[Start Given material]
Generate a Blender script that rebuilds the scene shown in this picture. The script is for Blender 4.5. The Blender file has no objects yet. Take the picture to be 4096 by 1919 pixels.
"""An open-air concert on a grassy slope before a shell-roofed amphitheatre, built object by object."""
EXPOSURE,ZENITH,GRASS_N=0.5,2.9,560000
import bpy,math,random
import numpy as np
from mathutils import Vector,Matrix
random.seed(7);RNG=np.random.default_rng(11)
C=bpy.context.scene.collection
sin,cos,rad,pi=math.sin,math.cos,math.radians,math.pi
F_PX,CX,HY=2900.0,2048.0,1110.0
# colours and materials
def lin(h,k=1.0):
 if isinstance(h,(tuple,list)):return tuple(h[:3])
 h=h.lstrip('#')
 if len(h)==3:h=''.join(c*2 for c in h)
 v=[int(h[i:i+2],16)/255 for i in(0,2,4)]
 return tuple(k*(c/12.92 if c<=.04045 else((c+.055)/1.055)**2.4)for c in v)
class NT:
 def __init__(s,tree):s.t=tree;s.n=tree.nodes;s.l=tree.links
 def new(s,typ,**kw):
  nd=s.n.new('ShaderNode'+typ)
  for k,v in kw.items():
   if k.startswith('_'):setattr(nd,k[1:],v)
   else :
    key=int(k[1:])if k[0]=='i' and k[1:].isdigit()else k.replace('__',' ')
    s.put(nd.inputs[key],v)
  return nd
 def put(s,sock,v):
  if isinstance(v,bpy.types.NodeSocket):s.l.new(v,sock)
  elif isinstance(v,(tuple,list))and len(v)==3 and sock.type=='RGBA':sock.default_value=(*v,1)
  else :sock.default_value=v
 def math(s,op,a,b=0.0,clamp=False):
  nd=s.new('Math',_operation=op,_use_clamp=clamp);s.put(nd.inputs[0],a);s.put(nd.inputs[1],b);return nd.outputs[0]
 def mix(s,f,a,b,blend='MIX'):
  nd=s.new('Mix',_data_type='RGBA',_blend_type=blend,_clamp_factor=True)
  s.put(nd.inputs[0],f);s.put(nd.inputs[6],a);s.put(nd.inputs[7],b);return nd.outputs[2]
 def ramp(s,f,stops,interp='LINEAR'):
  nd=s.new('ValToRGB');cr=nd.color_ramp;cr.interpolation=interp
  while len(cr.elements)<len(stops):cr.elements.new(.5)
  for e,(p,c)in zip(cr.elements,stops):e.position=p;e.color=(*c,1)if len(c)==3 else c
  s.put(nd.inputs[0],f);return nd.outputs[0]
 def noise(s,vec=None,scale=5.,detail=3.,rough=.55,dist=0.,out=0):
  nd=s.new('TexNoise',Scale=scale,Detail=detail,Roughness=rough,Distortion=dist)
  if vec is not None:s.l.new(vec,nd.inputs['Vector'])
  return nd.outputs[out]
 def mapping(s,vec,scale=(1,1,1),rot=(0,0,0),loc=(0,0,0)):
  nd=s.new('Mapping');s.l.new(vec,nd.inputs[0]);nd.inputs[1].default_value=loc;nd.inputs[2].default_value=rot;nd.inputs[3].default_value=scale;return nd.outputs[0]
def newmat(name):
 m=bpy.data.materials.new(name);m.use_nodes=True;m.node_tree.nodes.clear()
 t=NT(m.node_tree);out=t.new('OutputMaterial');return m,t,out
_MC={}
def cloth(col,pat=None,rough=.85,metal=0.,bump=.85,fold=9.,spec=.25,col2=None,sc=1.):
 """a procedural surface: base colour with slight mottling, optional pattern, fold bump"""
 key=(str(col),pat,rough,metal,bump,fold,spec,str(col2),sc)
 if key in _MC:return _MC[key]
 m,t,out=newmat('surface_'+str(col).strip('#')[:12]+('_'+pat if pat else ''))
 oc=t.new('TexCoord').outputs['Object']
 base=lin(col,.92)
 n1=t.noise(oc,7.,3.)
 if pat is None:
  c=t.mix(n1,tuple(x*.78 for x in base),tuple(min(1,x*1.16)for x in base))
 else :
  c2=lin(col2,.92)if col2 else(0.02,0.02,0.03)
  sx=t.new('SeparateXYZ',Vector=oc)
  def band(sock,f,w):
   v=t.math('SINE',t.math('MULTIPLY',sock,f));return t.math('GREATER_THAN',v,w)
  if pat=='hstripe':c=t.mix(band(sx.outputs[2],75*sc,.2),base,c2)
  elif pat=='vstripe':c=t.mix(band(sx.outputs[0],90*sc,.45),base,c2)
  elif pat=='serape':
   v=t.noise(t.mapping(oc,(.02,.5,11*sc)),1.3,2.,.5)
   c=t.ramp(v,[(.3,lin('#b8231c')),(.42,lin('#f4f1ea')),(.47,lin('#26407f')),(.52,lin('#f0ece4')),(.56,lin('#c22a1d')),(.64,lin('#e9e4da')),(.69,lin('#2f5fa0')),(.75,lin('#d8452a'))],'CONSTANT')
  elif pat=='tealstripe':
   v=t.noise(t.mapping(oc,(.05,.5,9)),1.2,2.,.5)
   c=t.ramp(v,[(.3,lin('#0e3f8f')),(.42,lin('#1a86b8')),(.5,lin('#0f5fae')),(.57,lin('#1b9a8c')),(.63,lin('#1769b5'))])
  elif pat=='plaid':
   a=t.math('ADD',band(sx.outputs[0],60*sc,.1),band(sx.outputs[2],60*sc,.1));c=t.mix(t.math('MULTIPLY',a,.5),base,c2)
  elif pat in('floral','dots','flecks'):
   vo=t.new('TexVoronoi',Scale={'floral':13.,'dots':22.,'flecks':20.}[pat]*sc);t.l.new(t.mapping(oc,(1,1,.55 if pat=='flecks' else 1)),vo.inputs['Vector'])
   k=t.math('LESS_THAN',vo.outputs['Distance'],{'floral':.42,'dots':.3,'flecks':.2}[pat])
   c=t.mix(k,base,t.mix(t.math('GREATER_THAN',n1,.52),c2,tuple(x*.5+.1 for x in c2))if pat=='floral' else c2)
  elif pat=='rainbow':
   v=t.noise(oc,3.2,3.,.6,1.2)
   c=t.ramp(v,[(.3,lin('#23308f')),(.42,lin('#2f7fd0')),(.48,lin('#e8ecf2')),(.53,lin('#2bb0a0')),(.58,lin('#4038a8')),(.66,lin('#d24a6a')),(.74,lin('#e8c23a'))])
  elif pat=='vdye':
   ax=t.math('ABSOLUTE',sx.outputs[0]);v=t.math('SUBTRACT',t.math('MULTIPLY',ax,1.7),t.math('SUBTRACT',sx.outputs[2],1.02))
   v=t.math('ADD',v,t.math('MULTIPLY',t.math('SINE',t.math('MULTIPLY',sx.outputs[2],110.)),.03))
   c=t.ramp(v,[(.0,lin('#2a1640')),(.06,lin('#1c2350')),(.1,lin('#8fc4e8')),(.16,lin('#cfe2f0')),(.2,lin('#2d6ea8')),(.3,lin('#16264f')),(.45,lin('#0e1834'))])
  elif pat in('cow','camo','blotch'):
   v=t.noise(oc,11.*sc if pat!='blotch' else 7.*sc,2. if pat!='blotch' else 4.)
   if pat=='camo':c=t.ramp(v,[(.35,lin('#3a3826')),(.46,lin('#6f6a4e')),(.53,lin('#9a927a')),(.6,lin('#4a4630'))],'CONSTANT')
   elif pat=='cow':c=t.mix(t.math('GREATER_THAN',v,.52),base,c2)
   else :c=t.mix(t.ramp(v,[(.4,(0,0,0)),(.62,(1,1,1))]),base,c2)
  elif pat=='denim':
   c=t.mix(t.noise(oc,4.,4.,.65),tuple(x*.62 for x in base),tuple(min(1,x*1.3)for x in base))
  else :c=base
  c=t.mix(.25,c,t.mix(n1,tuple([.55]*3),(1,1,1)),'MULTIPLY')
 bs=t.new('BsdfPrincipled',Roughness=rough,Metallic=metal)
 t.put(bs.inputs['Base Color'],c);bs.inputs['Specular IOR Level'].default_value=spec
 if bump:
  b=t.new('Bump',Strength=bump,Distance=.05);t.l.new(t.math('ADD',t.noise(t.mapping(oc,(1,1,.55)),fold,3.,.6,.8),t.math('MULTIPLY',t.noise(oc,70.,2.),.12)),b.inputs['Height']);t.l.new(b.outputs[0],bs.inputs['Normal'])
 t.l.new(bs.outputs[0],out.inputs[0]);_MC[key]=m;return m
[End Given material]
▸ **Stated task**:
Say how many lines in this material hold "scene", and say nothing else.

▸ **Exercise response**:
2